We will also be seeing a new search engine in the days to come, as Misrosoft unveils its recently upgraded search engine, called Bing, to more people. The Redmond, Wash.-based software maker believes Bing is just as good, if not better, than Google's search engine. Taking over search responsibilities on Yahoo's popular site gives Microsoft a better chance to convert Web surfers who had been using Google by force of habit.

But will it be just that simple? Google also owns tons of other sites which includes Blogger.com, one of the leading blogging platform; they also own YouTube which is the biggest video directtory; plus Google's Adsense is by far the most used advertising platform online.

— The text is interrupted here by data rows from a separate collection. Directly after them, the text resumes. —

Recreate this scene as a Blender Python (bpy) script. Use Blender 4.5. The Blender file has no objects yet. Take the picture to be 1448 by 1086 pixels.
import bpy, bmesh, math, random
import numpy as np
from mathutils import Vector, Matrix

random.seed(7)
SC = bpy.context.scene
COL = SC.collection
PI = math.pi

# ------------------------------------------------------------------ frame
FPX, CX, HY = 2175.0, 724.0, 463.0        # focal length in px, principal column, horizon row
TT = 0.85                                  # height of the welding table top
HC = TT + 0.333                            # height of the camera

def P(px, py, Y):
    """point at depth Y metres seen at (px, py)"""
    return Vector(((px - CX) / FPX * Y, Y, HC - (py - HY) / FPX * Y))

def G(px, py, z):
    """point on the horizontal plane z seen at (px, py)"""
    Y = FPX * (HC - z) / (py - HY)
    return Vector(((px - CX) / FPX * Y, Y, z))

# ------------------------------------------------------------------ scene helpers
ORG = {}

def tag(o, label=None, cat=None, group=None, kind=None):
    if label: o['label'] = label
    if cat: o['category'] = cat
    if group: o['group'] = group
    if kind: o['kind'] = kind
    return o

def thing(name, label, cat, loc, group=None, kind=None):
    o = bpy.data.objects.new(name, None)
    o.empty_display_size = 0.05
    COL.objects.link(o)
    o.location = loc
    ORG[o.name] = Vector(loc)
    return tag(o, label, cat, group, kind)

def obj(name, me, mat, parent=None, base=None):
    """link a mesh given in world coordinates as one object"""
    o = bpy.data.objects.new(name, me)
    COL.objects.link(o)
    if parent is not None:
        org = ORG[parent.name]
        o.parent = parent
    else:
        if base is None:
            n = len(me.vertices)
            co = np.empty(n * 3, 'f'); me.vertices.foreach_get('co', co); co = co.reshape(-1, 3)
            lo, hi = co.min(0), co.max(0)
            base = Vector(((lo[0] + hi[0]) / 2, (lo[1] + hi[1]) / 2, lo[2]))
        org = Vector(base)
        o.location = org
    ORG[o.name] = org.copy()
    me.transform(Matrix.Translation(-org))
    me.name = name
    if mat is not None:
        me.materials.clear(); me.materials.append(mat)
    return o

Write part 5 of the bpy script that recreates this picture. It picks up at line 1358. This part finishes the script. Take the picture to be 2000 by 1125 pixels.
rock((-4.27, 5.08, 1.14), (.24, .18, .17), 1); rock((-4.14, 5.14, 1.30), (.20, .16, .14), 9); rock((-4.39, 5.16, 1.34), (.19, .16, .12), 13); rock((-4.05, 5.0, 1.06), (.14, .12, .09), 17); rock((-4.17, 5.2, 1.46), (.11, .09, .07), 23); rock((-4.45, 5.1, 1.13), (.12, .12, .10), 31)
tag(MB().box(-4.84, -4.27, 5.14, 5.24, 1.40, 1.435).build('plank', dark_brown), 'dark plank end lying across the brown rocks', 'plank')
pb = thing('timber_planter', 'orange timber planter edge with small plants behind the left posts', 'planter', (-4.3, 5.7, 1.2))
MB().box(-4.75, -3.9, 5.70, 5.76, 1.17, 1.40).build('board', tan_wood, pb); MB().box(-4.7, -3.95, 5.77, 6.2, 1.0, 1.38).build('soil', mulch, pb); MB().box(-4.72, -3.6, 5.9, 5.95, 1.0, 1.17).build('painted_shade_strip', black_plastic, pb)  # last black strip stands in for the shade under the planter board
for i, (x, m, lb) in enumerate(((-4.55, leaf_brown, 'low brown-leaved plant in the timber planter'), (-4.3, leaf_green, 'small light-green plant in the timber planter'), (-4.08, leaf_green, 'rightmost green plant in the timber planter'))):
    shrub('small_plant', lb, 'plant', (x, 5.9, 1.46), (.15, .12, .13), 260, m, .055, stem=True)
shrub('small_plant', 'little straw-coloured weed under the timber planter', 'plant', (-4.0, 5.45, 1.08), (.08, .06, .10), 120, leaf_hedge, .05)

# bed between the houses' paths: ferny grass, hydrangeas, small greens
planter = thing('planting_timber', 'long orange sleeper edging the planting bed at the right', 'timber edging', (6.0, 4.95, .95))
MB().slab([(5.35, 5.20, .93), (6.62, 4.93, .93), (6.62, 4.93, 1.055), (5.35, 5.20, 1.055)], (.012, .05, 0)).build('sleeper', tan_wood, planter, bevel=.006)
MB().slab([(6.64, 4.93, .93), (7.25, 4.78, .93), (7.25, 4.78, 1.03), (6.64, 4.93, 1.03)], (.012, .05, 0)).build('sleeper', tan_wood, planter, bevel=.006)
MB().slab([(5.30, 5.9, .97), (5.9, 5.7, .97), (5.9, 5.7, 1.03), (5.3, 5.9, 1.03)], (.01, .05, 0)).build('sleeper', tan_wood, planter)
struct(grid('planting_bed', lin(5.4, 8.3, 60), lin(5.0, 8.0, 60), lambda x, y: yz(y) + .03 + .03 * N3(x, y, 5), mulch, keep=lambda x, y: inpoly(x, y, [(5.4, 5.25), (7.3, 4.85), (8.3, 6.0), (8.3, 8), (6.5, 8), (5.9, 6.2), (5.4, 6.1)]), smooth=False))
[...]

Even with Yahoo's help, Microsoft has its work cut out. Combined, Microsoft and Yahoo handle 28 percent of the Internet searches in the United States, well behind Google's 65 percent, according to online measurement firm comScore Inc. Google is even more dominant in the rest of the world, with a global share of 67 percent compared to a combined 11 percent for Microsoft and Yahoo.

In return for turning the keys to its search engine over to Bing, Yahoo will keep 88 percent of the revenue from all ads that run alongside search requests on its site for the first five years of the deal. Yahoo also will have the right to sell search ads on some Microsoft sites.

Yahoo estimated the deal will boost its annual operating profit by $500 million and save the Sunnyvale, Calif.-based company about $200 million on annual capital expenditures because it won't have to invest as much in its own search technology. An unspecified number of Yahoo engineers will lose their jobs as the company scales back, Yahoo Chief Executive Carol Bartz told analysts in a Wednesday conference call.

The deal isn't expected to close until early next year, and then it could take another two years before all the pieces of the partnership are in place. The companies first will give antitrust regulators time to review the possible effects on the Internet ad market. Then they will need time to stitch together their different technologies.

By that time, Google might at the same time be very well running ahead. Let us just wait and expect a better World Wide Web.